The ACT project that was in collaboration with York University which was all focused-on youth and was focused on resilience and the importance of building resiliency. You can actually be in a terrible environment, you can live in poverty, you can survive, and you can be strong and resilient with the right kind of supports. Those supports might look different for everybody but if you have enough of those supports in place, you can thrive, and you can still come out of it in a very positive way. Myself and Uzo Anuche, a professor at York, partnered and were co-chairs for a national grant that brought lots of new money and resources to the community to do youth engagement and research in the schools and to build community relationships with the University in a new way and to bring young people to York who might not have had the opportunity to go to University. It was a five-year project, but it continued as there were off-shoots that continue today like NOISE which is really a bridging program for youth into academia and the provincial youth rec’s which is youth researching the impact of youth services, particularly For Youth, By Youth Services.
What did Jane Finch teach you or what did you learn from working in the community?

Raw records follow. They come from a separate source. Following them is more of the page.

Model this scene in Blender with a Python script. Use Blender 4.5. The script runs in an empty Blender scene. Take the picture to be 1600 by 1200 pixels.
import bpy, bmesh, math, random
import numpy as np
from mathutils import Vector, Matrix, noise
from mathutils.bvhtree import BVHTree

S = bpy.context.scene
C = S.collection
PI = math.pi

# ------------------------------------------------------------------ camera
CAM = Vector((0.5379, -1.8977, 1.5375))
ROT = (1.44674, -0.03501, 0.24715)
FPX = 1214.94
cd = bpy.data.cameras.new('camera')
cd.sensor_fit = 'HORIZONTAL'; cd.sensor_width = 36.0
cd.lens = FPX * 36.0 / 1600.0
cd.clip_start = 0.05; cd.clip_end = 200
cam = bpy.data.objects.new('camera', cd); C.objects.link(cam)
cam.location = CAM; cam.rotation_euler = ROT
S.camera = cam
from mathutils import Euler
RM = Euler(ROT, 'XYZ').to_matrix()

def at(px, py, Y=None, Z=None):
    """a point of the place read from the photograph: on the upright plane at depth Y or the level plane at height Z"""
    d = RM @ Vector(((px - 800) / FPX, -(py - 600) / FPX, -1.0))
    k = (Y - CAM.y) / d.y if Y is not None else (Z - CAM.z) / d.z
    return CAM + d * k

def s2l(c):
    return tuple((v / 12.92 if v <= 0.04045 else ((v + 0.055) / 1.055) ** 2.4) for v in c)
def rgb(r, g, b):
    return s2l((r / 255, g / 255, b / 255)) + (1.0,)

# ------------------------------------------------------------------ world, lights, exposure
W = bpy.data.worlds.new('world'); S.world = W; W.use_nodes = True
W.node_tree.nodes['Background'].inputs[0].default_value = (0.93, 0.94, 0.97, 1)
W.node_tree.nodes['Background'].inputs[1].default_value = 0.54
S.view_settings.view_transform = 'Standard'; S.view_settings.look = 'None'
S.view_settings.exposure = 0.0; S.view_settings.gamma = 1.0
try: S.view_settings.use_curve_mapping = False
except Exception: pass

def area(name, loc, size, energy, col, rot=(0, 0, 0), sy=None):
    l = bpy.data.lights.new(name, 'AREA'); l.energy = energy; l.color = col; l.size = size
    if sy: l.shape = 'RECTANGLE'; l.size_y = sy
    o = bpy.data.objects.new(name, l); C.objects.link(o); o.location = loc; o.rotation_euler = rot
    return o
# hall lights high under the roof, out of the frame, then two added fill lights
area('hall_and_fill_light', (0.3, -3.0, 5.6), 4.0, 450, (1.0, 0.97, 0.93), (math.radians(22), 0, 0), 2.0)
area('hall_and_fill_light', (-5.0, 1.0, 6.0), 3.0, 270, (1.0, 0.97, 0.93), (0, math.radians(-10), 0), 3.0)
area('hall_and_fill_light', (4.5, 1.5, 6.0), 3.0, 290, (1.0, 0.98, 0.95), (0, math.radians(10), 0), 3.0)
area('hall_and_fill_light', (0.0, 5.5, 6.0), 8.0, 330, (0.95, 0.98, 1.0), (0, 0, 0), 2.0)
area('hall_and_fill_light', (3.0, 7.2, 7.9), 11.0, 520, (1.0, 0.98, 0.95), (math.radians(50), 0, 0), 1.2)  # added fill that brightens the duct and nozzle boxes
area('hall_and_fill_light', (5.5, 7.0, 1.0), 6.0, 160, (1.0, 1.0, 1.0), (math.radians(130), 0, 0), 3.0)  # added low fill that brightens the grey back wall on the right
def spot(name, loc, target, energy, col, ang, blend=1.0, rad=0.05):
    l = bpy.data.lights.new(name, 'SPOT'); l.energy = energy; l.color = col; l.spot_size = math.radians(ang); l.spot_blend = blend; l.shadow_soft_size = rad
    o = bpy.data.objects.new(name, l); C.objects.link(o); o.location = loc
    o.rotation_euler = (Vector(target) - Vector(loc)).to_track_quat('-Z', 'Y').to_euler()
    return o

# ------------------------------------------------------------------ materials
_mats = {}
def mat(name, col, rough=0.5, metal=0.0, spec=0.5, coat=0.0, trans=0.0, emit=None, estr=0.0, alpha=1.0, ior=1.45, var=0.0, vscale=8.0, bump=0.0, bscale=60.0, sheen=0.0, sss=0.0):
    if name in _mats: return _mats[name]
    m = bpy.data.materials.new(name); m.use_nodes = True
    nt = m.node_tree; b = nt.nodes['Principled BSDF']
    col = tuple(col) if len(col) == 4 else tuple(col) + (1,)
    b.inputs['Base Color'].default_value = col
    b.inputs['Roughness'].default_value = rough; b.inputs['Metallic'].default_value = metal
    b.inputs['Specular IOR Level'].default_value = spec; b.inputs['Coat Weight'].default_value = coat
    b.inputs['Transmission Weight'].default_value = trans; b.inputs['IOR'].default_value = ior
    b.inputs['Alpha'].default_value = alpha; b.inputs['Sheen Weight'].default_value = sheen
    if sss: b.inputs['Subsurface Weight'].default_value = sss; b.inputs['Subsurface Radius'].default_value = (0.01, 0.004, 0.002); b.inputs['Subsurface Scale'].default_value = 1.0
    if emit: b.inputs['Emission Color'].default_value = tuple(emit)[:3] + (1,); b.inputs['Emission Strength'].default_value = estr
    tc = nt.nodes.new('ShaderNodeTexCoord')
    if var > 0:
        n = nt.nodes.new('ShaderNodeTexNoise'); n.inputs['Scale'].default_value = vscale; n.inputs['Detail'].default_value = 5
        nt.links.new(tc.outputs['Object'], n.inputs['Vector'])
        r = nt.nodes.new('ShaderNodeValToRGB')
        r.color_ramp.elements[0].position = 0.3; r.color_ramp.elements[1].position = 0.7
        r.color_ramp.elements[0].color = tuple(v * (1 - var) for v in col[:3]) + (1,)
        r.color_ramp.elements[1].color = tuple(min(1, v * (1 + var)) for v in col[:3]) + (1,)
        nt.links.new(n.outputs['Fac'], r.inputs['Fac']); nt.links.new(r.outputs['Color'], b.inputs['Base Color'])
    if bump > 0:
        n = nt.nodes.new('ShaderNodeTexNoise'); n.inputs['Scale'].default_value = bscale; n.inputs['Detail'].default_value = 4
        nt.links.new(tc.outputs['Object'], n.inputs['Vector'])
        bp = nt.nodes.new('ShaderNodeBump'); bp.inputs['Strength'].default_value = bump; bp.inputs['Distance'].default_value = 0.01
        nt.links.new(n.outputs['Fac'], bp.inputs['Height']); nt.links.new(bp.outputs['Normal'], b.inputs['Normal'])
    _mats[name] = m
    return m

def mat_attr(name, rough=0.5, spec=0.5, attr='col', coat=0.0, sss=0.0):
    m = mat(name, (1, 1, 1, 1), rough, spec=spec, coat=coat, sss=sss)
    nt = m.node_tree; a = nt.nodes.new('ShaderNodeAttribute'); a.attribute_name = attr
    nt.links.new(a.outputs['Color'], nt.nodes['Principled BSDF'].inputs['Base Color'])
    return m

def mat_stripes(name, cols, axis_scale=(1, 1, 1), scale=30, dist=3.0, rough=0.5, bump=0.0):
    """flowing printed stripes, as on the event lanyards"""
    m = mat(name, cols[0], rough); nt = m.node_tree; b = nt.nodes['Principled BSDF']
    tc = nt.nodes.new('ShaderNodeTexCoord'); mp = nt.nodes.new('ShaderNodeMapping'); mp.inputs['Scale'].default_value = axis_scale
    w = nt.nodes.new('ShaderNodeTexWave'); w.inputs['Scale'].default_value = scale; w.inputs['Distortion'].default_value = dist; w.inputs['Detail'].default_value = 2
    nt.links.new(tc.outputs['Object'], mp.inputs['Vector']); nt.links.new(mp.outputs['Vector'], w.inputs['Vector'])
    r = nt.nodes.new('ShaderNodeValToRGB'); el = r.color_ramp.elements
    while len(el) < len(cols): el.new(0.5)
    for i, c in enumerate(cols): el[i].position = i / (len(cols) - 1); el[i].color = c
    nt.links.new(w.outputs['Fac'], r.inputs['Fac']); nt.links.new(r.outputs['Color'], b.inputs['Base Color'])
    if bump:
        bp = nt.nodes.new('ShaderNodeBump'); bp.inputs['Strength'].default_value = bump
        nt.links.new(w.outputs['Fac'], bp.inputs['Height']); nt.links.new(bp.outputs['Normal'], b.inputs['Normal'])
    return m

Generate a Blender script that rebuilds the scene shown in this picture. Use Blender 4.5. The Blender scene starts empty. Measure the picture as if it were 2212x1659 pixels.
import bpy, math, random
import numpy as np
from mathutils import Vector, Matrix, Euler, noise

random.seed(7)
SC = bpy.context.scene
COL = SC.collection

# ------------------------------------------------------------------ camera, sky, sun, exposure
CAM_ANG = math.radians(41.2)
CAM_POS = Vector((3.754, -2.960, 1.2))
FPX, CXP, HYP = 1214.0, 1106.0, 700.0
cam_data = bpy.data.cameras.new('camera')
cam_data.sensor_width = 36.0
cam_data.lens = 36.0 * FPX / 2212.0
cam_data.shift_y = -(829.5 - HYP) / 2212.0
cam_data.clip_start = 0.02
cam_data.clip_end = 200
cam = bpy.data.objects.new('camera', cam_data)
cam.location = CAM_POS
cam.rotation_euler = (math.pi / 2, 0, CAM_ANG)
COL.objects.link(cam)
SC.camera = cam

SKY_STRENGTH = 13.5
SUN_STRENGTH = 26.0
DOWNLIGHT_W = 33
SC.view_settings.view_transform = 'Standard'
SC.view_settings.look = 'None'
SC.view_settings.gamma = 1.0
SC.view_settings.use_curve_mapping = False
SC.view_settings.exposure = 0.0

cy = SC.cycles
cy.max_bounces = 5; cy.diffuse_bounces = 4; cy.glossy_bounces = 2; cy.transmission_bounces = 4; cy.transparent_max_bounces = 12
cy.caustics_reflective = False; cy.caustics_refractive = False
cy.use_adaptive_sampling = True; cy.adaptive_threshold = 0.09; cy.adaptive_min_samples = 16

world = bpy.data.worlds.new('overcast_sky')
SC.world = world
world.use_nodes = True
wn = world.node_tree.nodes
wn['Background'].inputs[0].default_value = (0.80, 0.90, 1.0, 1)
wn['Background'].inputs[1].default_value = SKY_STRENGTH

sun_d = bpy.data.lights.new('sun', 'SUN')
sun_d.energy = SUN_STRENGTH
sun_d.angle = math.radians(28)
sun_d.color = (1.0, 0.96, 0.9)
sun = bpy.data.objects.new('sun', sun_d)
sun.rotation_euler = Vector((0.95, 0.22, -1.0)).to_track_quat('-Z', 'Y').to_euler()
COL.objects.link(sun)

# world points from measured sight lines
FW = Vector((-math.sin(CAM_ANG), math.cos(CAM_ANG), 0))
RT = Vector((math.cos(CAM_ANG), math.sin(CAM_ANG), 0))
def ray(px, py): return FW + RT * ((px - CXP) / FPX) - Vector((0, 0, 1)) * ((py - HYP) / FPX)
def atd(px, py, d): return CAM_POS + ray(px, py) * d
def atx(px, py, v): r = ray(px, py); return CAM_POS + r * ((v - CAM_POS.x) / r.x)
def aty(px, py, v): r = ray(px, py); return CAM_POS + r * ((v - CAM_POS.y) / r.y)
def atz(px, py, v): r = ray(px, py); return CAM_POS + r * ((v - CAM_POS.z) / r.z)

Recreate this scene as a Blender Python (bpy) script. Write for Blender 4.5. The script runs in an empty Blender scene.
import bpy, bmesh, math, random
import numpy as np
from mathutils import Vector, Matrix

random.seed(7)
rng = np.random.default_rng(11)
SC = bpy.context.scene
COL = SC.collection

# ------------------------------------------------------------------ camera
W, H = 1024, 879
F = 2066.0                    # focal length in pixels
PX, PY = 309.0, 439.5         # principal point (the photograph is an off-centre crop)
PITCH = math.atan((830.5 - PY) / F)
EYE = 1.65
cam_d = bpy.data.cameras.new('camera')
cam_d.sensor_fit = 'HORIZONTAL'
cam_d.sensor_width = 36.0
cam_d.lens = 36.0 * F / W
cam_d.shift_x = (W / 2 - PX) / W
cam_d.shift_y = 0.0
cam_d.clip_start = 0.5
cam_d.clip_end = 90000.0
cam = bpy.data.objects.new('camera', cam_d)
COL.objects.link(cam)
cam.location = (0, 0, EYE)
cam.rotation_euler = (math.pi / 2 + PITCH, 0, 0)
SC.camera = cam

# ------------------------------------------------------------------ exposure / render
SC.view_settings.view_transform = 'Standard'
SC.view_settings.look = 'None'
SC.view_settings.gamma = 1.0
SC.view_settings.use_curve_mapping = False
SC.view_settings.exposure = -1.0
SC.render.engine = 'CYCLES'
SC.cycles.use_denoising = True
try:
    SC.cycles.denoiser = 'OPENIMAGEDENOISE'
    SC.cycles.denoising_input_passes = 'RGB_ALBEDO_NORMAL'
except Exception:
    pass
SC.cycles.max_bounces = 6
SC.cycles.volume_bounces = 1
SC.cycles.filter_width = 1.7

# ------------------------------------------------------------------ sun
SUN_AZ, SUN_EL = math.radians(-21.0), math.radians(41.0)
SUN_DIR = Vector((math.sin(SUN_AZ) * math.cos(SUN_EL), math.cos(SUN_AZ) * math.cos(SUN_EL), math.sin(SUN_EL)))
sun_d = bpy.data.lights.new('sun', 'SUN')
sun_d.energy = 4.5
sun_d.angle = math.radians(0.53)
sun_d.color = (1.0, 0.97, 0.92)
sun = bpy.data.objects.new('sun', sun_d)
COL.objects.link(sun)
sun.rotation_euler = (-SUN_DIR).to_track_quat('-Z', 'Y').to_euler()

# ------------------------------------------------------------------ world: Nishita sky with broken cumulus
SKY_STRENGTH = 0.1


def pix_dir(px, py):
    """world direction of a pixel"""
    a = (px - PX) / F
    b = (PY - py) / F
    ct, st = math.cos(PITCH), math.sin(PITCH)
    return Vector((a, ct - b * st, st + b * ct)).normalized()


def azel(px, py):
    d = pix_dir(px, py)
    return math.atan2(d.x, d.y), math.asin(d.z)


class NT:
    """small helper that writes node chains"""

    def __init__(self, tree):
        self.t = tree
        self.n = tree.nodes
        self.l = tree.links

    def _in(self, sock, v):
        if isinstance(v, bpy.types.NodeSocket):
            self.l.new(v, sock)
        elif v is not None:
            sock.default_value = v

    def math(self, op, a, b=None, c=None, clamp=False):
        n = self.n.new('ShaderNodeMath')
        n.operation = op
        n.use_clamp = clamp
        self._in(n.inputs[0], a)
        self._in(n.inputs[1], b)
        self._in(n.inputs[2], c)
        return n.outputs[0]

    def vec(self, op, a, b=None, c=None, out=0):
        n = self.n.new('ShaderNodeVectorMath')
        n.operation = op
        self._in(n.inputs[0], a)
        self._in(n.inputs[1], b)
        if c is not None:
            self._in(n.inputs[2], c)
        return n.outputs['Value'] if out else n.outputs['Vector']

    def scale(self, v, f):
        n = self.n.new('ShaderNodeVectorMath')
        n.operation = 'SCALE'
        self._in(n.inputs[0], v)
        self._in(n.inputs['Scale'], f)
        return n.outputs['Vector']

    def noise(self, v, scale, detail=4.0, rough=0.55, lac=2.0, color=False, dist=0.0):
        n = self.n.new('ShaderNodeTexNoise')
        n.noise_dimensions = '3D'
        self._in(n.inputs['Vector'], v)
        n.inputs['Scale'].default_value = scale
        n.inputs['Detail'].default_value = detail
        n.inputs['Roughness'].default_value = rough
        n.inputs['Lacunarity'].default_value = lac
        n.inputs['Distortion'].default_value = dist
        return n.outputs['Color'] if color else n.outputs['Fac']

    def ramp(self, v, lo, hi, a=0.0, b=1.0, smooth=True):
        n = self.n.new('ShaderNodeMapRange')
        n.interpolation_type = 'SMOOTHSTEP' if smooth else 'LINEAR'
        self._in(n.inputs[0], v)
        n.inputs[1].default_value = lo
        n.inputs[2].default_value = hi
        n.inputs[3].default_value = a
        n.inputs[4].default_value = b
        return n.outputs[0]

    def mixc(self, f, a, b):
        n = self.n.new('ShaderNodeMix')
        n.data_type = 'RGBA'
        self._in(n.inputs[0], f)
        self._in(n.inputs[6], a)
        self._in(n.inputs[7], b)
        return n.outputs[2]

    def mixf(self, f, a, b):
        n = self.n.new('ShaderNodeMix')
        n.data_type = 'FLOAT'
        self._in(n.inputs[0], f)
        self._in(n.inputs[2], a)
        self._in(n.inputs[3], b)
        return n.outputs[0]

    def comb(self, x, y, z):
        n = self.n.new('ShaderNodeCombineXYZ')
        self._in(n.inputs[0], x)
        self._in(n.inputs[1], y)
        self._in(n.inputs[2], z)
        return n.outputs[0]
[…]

I think the resilience piece is what I would say is what I leaned the most. People are incredible at surviving and people love the community. I love that community so its amazing that in spite of external perceptions that the community is unsafe, the housing is terrible, the education – all sorts of problems with the schools and youth being kicked out of school – the list goes on. That’s an external perception of what its like to be in the community but I was always struck by how it is actually being in the community – I never felt that. I never felt that working in the community and in speaking with people, very rarely did I come across anybody that their goal was to get out of Jane Finch, that they were there because they were trapped, they were stuck and couldn’t move somewhere else. I almost never came across that.
I think that what I learned is that, that’s because of all the other great things. Yes, there were issues about community safety, yes, more youth were being shot and killed in Jane Finch than elsewhere – you can’t escape the evidence especially with something like the summer of the gun – you can’t escape that. But there were amazing things that were happening in that community. People felt like they were part of something – something bigger than them. There was support from neighbours in a way that doesn’t seem to happen elsewhere. People had mentors. So, when we did this research in high schools, it was credible in that the majority of youth actually felt like they had formal mentors. They felt like they had neighbours that they said hi to everyday when they came and went. They felt connected to their community. That kind of resilience, if you build enough positive factors around peoples lives you can cope with some pretty incredible things but are hard for somebody outside to imagine.